Former Toronto Maple Leafs forward Gary Leeman, right, plays in a charity hockey tournament in Charlottetown earlier this season.
Former Toronto Maple Leafs forward Gary Leeman, right, plays in a charity hockey tournament in Charlottetown earlier this season. - Jason Malloy

CHARLOTTETOWN, P.E.I. – Gary Leeman was a late addition to a trade that help transform the Toronto Maple Leafs into a Stanley Cup contender a quarter of a century ago.

Leeman was shipped from Toronto to Calgary in January 1992 in what, at the time, was the biggest trade in terms of number of players in NHL history. The Leafs landed Doug Gilmour in the swap.

“I wasn't supposed to be in the deal originally,” Leeman said recently. “When I made the (trade) request, there was already something on the table, so I went in place of another guy.”

Leeman was only the second Leaf to score 50 goals in a season when he accomplished the feat in 1989-90. The first was Islander Rick Vaive in 1981-82.

Leeman lived through the instability of the Toronto Maple Leafs of the 1980s. He said he had nine coaches and four general managers in his nine seasons with the Leafs.

“Any good business, any good operation, starts with stability at the top,” Leeman said.

He said the situation began to improve when Cliff Fletcher took over in 1991.

At the beginning of the 1991-92 season, Fletcher asked Leeman if he wanted to be moved.
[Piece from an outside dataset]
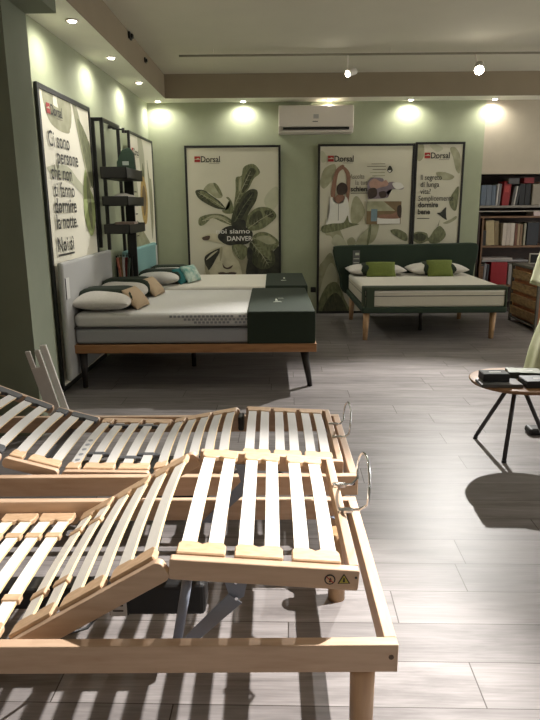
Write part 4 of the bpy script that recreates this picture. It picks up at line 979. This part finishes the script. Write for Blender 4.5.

At the time, there were talks the Leafs were trying to acquire goalie Grant Fuhr from Edmonton and Leeman didn't want to go through another rebuild with the Oilers.

Leeman stayed put and the Leafs acquired Fuhr, Glenn Anderson and Craig Berube for a package that included former first-round picks in Vincent Damphousse, Luke Richardson and Scott Thorton.

Gilmour won an arbitration case with the Flames in mid-November and by New Year’s Eve the centre knew his time was up in Alberta. The deal occurred, but Leeman’s stay with the Flames would be a short one. Leeman asked to be traded and ended up in Montreal after 59 games as a Flame.

“It was a bit of a process and, unfortunately, I had to fire an agent to get out of Calgary,” he explained.

The Leafs went on to make it to the semifinal in 1992-93 and 1993-94 while the Flames missed the playoffs both seasons.

Leeman said it wasn’t tough to see the Leafs succeed after he left.

“Toronto deserved to have good team. They deserved to have strong management that treated the players properly.”

Toronto’s two deep playoff runs included a loss to Wayne Gretzky and the Los Angeles Kings in the Western Conference final in 1993.

“I happened to win the Cup that year (with Montreal) so it didn't bother me one bit,” Leeman said.


Leeman deals

A look at the two times Gary Leeman was traded during his NHL career.

Jan. 2, 1992 – The Toronto Maple Leafs trade Leeman, Craig Berube, Alexander Godynyuk, Michel Petit and Jeff Reese to the Calgary Flames for Doug Gilmour, Jamie Macoun, Kent Manderville, Ric Nattress and Rick Wamsley.

Jan. 28, 1993 – The Calgary Flames sent Leeman to the Montreal Canadiens for Brian Skrudland.